Esta experiencia dejaba en evidencia que mi alma había estado incompleta. Se inició todo un camino y, de manera inocente, me fue llevando sin darme cuenta por lo que correspondía a mi vida. De regreso a Francia, era evidente que ya no podía seguir viviendo sin danzar. Esto se había convertido en algo vital.  Tratando de regresar a una vida “normal”, había algo totalmente claro: mi vida sin la danza ya no era posible. Fue así como, en mi búsqueda y a través de varias experiencias, encontré a mis maestros. Al tiempo comencé a enseñar lo poco que había aprendido en ese entonces. A medida que pasaba el tiempo, más consciente me hacía de que la danza era el camino que me correspondía. Siempre, cada paso que he dado, ha sucedido por la gracia divina y de manera orgánica: viajes, estudios, formación, experiencia tras experiencia, un camino lleno de vivencias profundas y mágicas. Por fin podía sentirme viva y completa. 

El tiempo fue pasando y me sumergía cada vez más, así, de manera natural. Sin darme cuenta, dediqué mi vida a la danza; siendo estudiante, profesora, bailarina, y convirtiéndome en la directora de mi propio centro. La vida me puso allí, yo me dejé llevar, la divinidad hizo lo suyo y todo fue tan natural como el hecho de respirar. Han sido años de aprendizaje, estudios, investigaciones; de descubrirme y conectarme conmigo misma, y los movimientos que experimenta mi ser a través del movimiento que la danza produce en él, son años de conexiones con mis maestros, mis compañeros de danza, mis colegas, mis estudiantes y mi público.
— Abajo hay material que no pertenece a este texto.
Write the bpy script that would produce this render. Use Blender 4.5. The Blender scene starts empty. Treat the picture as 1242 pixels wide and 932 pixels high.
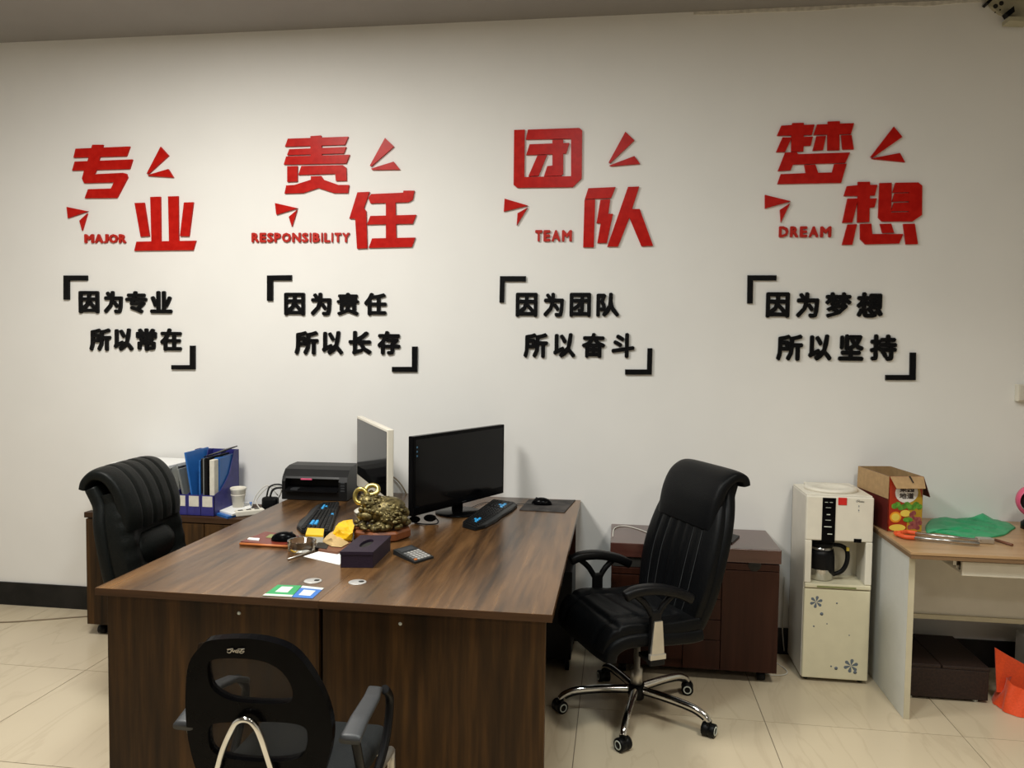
import bpy, bmesh, math, random
from mathutils import Vector, Matrix
random.seed(7)
S = bpy.context.scene
COL = S.collection
# ------------------------------------------------------------------ camera
F, YAW, PIT, ROL, DIST, HC = 941.3, -0.136, -0.0495, 0.0126, 4.185, 1.608
fw = Vector((math.sin(YAW)*math.cos(PIT), math.cos(YAW)*math.cos(PIT), math.sin(PIT)))
r0 = Vector((math.cos(YAW), -math.sin(YAW), 0)); u0 = r0.cross(fw)
rt = r0*math.cos(ROL) + u0*math.sin(ROL); up = -r0*math.sin(ROL) + u0*math.cos(ROL)
CAM = Vector((0, -DIST, HC))
cd = bpy.data.cameras.new('camera'); cd.lens = F*36/1242; cd.sensor_width = 36; cd.sensor_fit = 'HORIZONTAL'
cd.clip_start = 0.05
cam = bpy.data.objects.new('camera', cd); COL.objects.link(cam)
cam.matrix_world = Matrix(((rt.x, up.x, -fw.x, CAM.x), (rt.y, up.y, -fw.y, CAM.y), (rt.z, up.z, -fw.z, CAM.z), (0, 0, 0, 1)))
S.camera = cam
# ------------------------------------------------------------------ world, lights, exposure
w = bpy.data.worlds.new('world'); S.world = w; w.use_nodes = True
w.node_tree.nodes['Background'].inputs[0].default_value = (0.6, 0.62, 0.65, 1)
w.node_tree.nodes['Background'].inputs[1].default_value = 0.3
def area(name, loc, sx, sy, watts, col, spread=180):
    l = bpy.data.lights.new(name, 'AREA'); l.shape = 'RECTANGLE'; l.size = sx; l.size_y = sy
    l.energy = watts; l.color = col; l.spread = math.radians(spread)
    o = bpy.data.objects.new(name, l); o.location = loc; COL.objects.link(o); return o
CZ = 3.342
area('panel_light_key', (-2.0, -1.95, CZ-.02), .6, .9, 95, (1, .97, .905))
area('panel_light_mid', (-.3, -2.6, CZ-.02), .5, .5, 40, (.93, 1, .975))
area('panel_light_rear', (-1.9, -5.2, CZ-.02), .6, .6, 22, (1, .95, .86))
area('panel_light_rear_right', (1.6, -5.4, CZ-.02), .6, .6, 34, (1, .93, .83))
area('fill_light_right', (1.35, -2.3, CZ-.02), .4, .4, 26, (1, .95, .84), 115)  # added unseen fill, narrowed to brighten the right floor more than the wall
vs = S.view_settings; vs.view_transform = 'Standard'; vs.look = 'None'; vs.gamma = 1; vs.use_curve_mapping = False
vs.exposure = 0.0
S.cycles.max_bounces = 8; S.cycles.transparent_max_bounces = 12

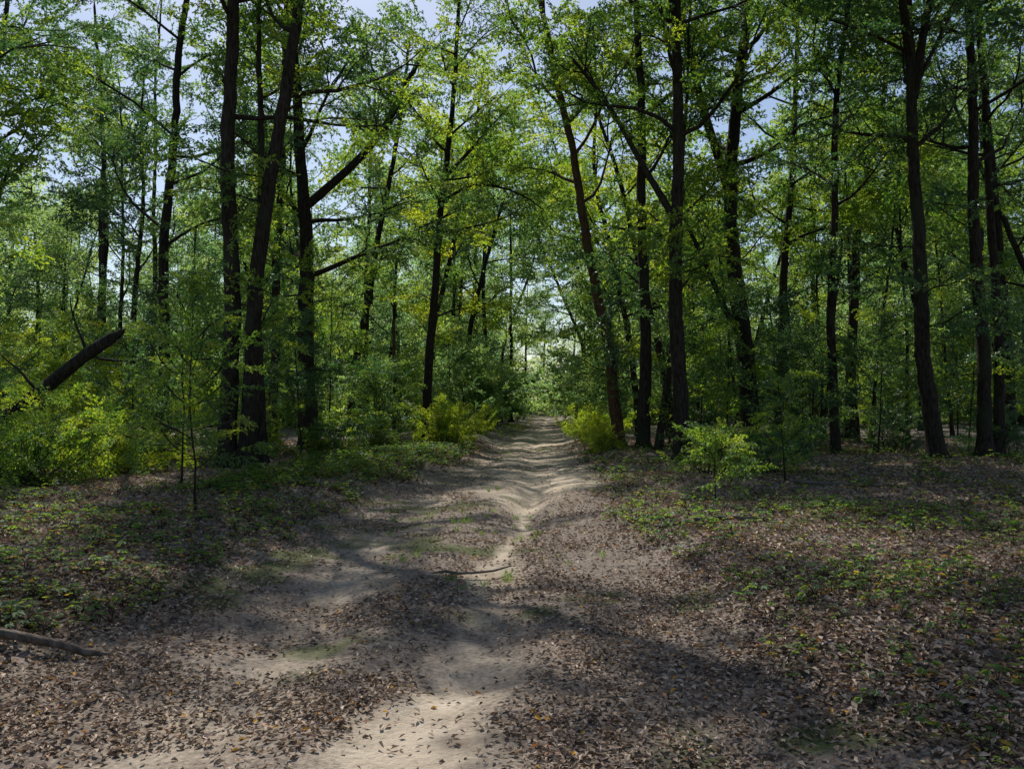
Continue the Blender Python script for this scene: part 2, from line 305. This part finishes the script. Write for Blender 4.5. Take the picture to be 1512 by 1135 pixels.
H_('oak_tree',[(8.15,27,0),(7.85,27,3.9),(7.45,27,7.8),(7.4,27,9.6),(8.1,27,15)],.33,H=20,zc=9.5,spread=4.6,nl=11,low=1,
   extra=[([(7.4,27,9.0),(6.7,26.8,11),(6.1,26.5,12.8),(5.6,26.3,15.3)],.17,.08),([(7.75,27,4.0),(7.1,26.8,5),(6.6,26.6,6.2),(5.6,26.2,8)],.12,.05)])
H_('oak_tree',[(9.7,24,0),(9.65,24,5.5),(9.9,24,10.8),(10.2,24,13.8)],.15,H=18,zc=7,spread=3.8,nl=10,low=4,ng=NG_dark)
H_('oak_tree',[(10.8,32,0),(10.9,32,5.5),(11.3,32,10.8)],.2,H=21,zc=8,spread=5,nl=12,low=2)
H_('oak_tree',[(14.8,35,0),(15.2,35,9),(16.3,35,14.4)],.26,H=19,zc=9,spread=4.5,nl=10,low=1)
H_('oak_tree',[(11.2,21,0),(10.85,21,3.4),(10.7,21,7),(10.7,21,10.5),(10.5,21,12.5)],.22,H=18,zc=8,spread=4.4,nl=12,low=3,ls=.9,ng=NG_dark,
   extra=[([(10.7,21,9.8),(11.1,21,12.3),(12,21,15)],.13,.06),([(10.6,21,11),(9,18.5,12.8),(7.4,16,13.6)],.12,.04,1.6)])  # second limb added high up to throw shade on the near ground
H_('oak_tree',[(13.1,22,0),(12.9,22,5.3),(12.8,22,13)],.20,H=19,zc=8,spread=4.4,nl=12,low=3,ls=.9,ng=NG_dark)
H_('oak_tree',[(20.7,33,0),(20.4,33,7),(19.8,33,15.6)],.20,H=20,zc=9,spread=4.2,nl=10,low=2)
H_('oak_tree',[(14.4,23.5,0),(14.3,23.5,6),(14,23.5,12)],.16,H=18,zc=8,spread=4,nl=9,low=2)
# trees standing outside the frame edge, limbs hang into view; the last was added for shade
H_('oak_tree',[(-13.8,17,0),(-13.6,17,5),(-13.2,17,8)],.22,H=14.5,zc=5.2,spread=5.2,nl=16,low=0,ls=.75,ng=NG_dark)
H_('oak_tree',[(-15.5,21,0),(-15.2,21,6),(-15,21,10)],.22,H=17,zc=5.5,spread=5.4,nl=15,low=1)
H_('oak_tree',[(13,14.5,0),(12.8,14.5,9)],.24,H=16,zc=6.5,spread=4.8,nl=12,ng=NG_dark)
H_('oak_tree',[(9.4,12.2,0),(9.2,12.2,7),(8.7,12.2,10)],.24,H=19,zc=8.5,spread=6.2,nl=14,ls=.85,  # tree and overhead limb put in to dapple the right foreground
   extra=[([(8.9,12.2,9.2),(6.5,12.4,11.5),(4,12.6,12.6),(2.0,12.6,13)],.13,.04,1.6)])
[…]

El alma es sabia y la divinidad tiene un plan para cada uno de nosotros. Sin dudas, el mío era éste: vivir de la danza ha sido un increíble camino con mucha magia y mucha profundidad. Jamás hubiera imaginado vivir de la danza con la divinidad pero, sin dudas, en cada paso, esa luz divina estuvo allí, permitiendo que todo sucediera, y mostrándome el camino para dar los pasos que me correspondían en esta existencia. ¿Vivir de la danza? Sí, y mil veces sí. ¿Es fácil? No, no siempre lo es. Sin duda alguna, ha valido la pena y me ha permitido libertad, consciencia, plenitud, amor y vida, mucha vida en cada movimiento.